After seeing Alcatel OneTouch announce a series of mid-range Idol phones and a lower-cost fitness-centric phone yesterday, a family of budget devices may not seem quite as... cool. Regardless, the company is pushing out a new trio of Pop smartphones known as "Pop S" (the 'S' stands for -- you got it -- speed) that throw in Cat 4 LTE connectivity while keeping down the price. First, there's the Pop S7 (pictured above), which features a 5-inch qHD display as well as MediaTek's new quad-core 1.3GHz LTE chip, Android 4.4 KitKat, NFC, Bluetooth 4.0, a 5MP rear camera and VGA front-facing camera, microSD support and a 3,000mAh battery. It'll come in two flavors of LTE, depending on where you live, and will be making its way to Europe and Asia first. The device will go for 189 euro ($260).
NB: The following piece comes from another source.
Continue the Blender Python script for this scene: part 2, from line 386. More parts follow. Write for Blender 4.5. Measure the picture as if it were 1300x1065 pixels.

If you want something bigger, the S9 might be a better fit -- it's a 6-inch 720p handset with a 3,400mAh battery and comes in at 8.5mm thick. It features a quad-core 1.2GHz Qualcomm 8926 processor, 8MP rear camera, 2MP front-facing camera, NFC, Bluetooth 4.0, Android 4.3 Jelly Bean and 8GB internal storage (along with a microSD slot that takes up to 32GB). The device should launch in March in Europe and Asia, but we expect to see it on Tracfone in the US sometime in the second half of this year. All this can be yours for 219 euro ($300).

Lastly, there's the Pop S3, which is a much more petite size and comes with a variety of swappable back covers in the box. The specs are pretty minimal in certain places, but impressive in others: 4-inch WVGA display, Android 4.3 and 2,000mAh battery aren't nothing worth talking about, but it offers a 1.2GHz quad-core processor, the same high-speed LTE connectivity, NFC, Bluetooth 4.0, a 5MP rear camera and VGA front-facing cam, 4GB internal storage and microSD that supports up to 32GB. This particular device should head to the UK sometime around May, and it'll eventually make it to the US, we're told. All in all, it's a fairly impressive stack of phones that'll bring solid speed to emerging markets and developing countries, but the big question will be if the price is right.